## [GOAL OF THE EXERCISE]
Count every line of the listing where the string "scene" occurs, and reply with the count alone.

## [SUPPLIED DATA]
********
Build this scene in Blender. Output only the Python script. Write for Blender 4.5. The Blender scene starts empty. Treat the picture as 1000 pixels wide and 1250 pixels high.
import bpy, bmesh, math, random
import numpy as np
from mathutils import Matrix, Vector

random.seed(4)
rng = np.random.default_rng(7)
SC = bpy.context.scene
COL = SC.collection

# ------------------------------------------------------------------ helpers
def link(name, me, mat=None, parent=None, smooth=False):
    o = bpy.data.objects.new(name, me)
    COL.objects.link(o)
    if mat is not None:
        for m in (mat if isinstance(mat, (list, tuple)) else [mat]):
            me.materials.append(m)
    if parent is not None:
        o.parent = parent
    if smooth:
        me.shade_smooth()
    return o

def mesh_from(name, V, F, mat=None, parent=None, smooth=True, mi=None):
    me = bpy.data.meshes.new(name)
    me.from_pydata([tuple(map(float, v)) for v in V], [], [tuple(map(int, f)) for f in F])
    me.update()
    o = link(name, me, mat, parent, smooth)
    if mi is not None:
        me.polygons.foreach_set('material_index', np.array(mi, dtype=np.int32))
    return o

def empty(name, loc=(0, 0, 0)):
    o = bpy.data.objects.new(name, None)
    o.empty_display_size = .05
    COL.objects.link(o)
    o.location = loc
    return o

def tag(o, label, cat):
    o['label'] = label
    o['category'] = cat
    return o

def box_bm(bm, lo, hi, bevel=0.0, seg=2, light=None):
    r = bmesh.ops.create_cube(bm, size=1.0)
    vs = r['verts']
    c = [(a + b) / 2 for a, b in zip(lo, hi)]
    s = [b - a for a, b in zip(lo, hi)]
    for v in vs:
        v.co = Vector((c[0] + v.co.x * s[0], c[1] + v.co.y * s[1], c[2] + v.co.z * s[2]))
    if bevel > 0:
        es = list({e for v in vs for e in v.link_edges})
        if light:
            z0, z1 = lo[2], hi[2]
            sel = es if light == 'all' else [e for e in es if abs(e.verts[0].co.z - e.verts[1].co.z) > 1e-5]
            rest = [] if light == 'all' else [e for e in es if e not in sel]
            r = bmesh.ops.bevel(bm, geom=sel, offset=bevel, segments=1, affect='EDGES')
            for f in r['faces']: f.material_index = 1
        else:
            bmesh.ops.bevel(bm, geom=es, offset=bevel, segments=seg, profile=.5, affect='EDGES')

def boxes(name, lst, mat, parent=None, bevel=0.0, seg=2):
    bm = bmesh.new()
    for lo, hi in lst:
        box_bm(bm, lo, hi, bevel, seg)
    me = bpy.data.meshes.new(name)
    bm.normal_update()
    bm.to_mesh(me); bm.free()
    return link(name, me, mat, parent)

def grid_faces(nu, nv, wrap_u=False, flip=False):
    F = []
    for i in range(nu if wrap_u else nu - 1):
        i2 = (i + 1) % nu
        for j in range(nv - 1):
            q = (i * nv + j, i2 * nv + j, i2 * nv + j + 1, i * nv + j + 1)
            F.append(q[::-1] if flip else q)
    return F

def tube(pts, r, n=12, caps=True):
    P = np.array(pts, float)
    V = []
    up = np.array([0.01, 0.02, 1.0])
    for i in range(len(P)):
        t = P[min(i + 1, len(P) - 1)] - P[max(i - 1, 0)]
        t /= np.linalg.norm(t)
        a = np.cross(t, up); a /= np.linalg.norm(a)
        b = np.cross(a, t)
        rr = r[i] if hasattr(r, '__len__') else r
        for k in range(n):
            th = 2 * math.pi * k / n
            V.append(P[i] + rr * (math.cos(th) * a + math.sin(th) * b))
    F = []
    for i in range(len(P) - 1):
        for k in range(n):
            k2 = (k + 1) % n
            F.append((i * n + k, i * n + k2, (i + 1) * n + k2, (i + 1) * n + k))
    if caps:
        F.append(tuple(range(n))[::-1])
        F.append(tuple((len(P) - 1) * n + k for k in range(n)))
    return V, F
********
## [THE OUTPUT]
2